Nevertheless, they've gone and made Tekken 2: Kazuya's Revenge anyway: they've ditched the whole martial arts tournament structure and instead gone for the amnesiac assassin routine, with ludicrous results. A man (Kane Kosugi) wakes up in a hotel: he doesn't know who or where he is but when a battalion of heavily armed badasses show up he suddenly discovers that he's very good at fighting. Captured, he's named K and forcibly recruited into the assassin ranks of The Minister (Rade Serbedzija), a cult leader with a small army of colourful killers at his command, taking out the bad guys in the slums around Tekken City. K rises through the ranks but when he discovers that The Minister is actually the biggest bad guy and he's been using K to wipe out his enemies, he goes rogue and tries to track down his past....

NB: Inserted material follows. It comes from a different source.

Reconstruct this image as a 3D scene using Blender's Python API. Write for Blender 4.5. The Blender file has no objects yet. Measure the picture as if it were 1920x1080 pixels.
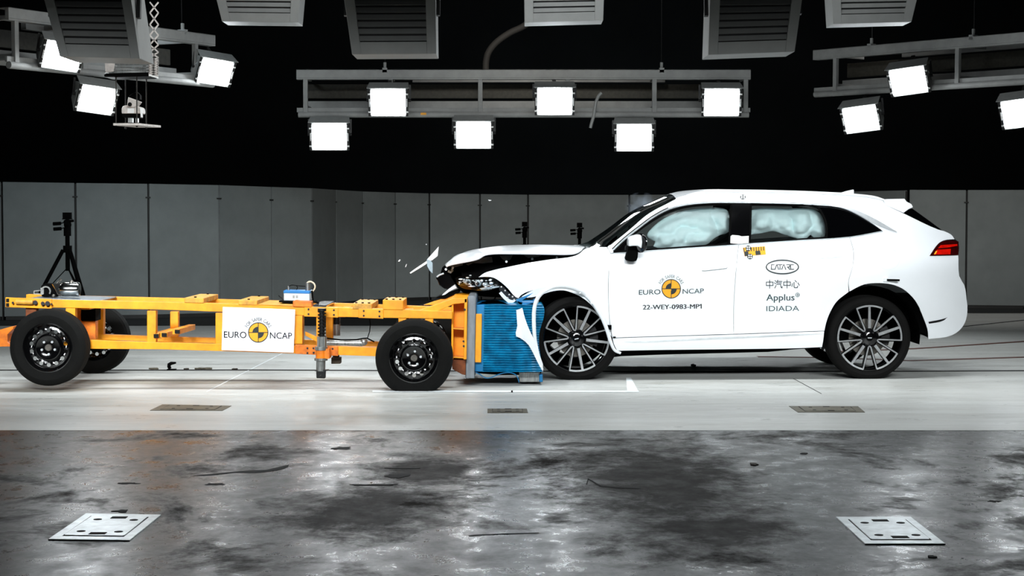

The biggest con in Tekken 2 is that it's only the lead-up to an as-yet unmade Tekken 3 in which our hero presumably gets to take on the supreme villain behind everything: his own father and ruler of Tekken City (Cary-Hiroyuki Tagawa, who's barely in the movie till the last ten minutes or so). Since he suddenly has the power of teleportation this might make things a bit tricky. Tekken 2 isn't any good at all; the dialogue and story are terrible and the one visually striking henchperson (dressed as a schoolgirl for no adequately explored reason) is disposed of disappointingly quickly. It looks decent enough and the fighting is suitably crunchy with lots of kicks to the head and snapped limbs, but it's still rubbish. Directed by Wych Kaosayananda under his equally spellchecker-unfriendly alias of Wych Kaos.